非常に有名な絵で、多くの人はこの絵を見れば「バベルの塔」だと判別できる。
今年は国内でバベル展が開かれ、大いに賑わっていた。いまさらこの絵に関する客観的な説明など不要だろう。
個人的なお気に入りポイントは3点ほどある。
一つは、小さな人間たちがそれぞれの仕事に精を出している姿を見ることができる点である。
塔の建設に忙しくする人々、港での荷運びをする人々、農作業をする人々など、画面に顔を近づけてじっくり見てみると、実に多くの人々の姿が描かれていることに気づかされる。
その姿のどれもが躍動感を持っており、本当にそこで仕事をしている人々を遠くから眺めているような気分になる。
どっしりと動かない塔の周りに、無数の人間がひしめいているのがかわいらしいと感じる。
第二に、塔の内部が見えない点もお気に入りである。
非常に広大な外観が描かれているけれど、その内部構造がはっきりしない。
上部に建築段階の塔の姿が少し露出しているが、それも極一部に過ぎず、結局は想像に頼るしかない。
中には庭園があって、街のようなものがあるのだろうか?そしてその中で実際に人々が生活しているのだろうか?
はっきり示されていない点が素晴らしいと感じるし、この絵が長く愛される大きな理由のようにも思える。

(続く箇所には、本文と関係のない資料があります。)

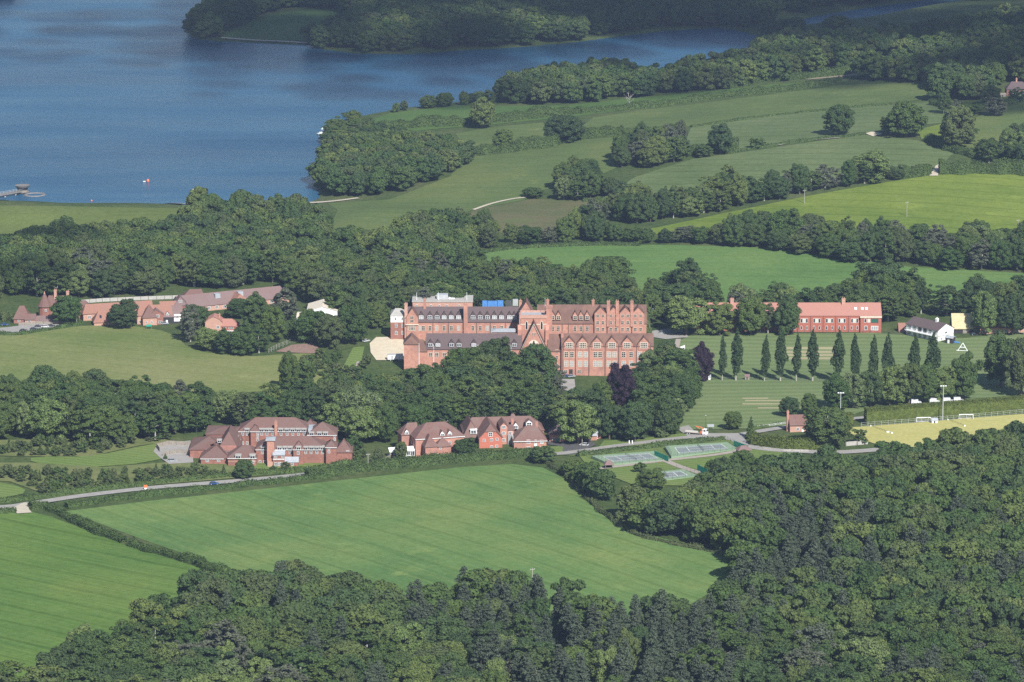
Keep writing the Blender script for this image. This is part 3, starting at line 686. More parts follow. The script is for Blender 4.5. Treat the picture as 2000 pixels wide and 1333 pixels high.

見えない部分があるからこそ、いつまでもそれに惹きつけられる。
そして第三に、この塔が未完成である、という点である。
建設中のこの塔は、すでに雲の高さを越えている。
これから先、この塔はどれほどの高さになるのだろう?比率から考えると、まだまだ高くなりそうな気がする。
あまりにも高くし過ぎたことにより、聖書では神により倒壊させられるけれども、この絵を見ていると本当に神々のいる世界にまで到達しそうな気がしてくる。
すでに過去の塔であるはずなのに、これから先はどうなるのだろうかとわくわくさせてくれる。
未完成であるからこそ、この絵は完成されているのだと思う。
この絵はいつも新鮮な発見をもたらしてくれる。
自分もまだまだ建設途中の人間だからこそ、余計にこの絵に惹かれるのかもしれない。